I used to hate winter. I plodded through with a cold gloom over my soul. But life becomes more wondrous the older I get, and through my daughters' eyes, every season is magical. After the hustle of Christmas, we longed for the time to hibernate. We played marathon board games and sorted through scrapbook pictures and sewed doll clothes. I loved opening the heavy iron doors of our woodstove and piling another log on the red coals. We roasted marshmallows and hot dogs and the girls cheered in delight anytime a flake of snow fell from the sky. Then we shoveled that snow until our hands and feet were numb and we built wobbly snowmen. I watched the girls disappear into the woods when Fred took them on hiking adventures and made hot chocolate for their return. These cold months Liana learned to read and Arielle studied adverbs and decimals in our cozy cave of a classroom.

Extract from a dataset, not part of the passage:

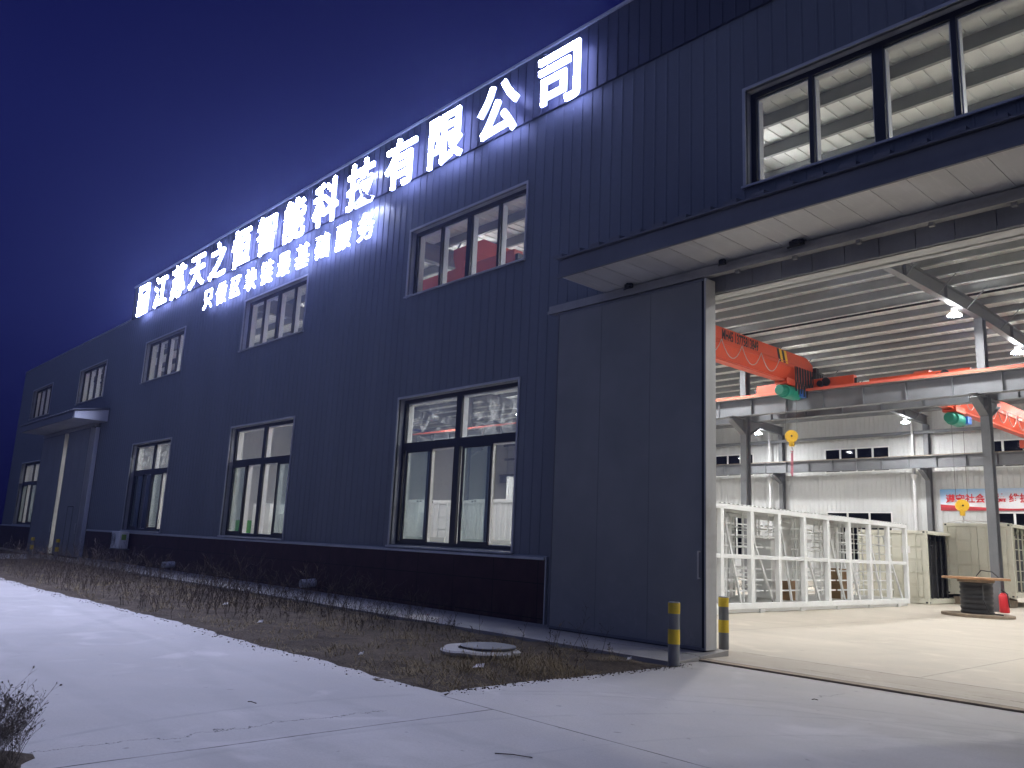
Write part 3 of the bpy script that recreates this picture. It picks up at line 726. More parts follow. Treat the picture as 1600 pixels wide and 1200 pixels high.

The birds came back from wherever they winter to roost again in the bamboo grove, pests that they are. Spring was late in coming, but even during an unexpected ice storm we heard the birds chattering among themselves and knew warm days were coming soon. We burned the last log and celebrated our first bowl of ice cream out on the deck. The pussywillow swelled and dropped its fuzzy bundles. We carried the furniture from the shed, and the balls and bikes came out. The girls now sit high up in their fort on top of the swingset for hours, or they play hopscotch on the chalk drawings in the driveway. School is now a chore to endure until they are released to run through the grassy yard.
In comforting predictability the seasons of the year cycle around. Not so the seasons of our lives. These days will never come again. In regret, I think of years not fully lived, discounted or dismissed. Years with my little boys that passed so quickly, never to be recaptured. Fred jokingly told our ancient cat, "This may be your last summer!" Some summer will be my last--and yours. Each season, each day, is a gift. Enjoy!
"So teach us to number our days, that we may present to you a heart of wisdom...let the favor of the Lord be upon us; and give permanence to the work of our hands." Psalm 90:12, 17.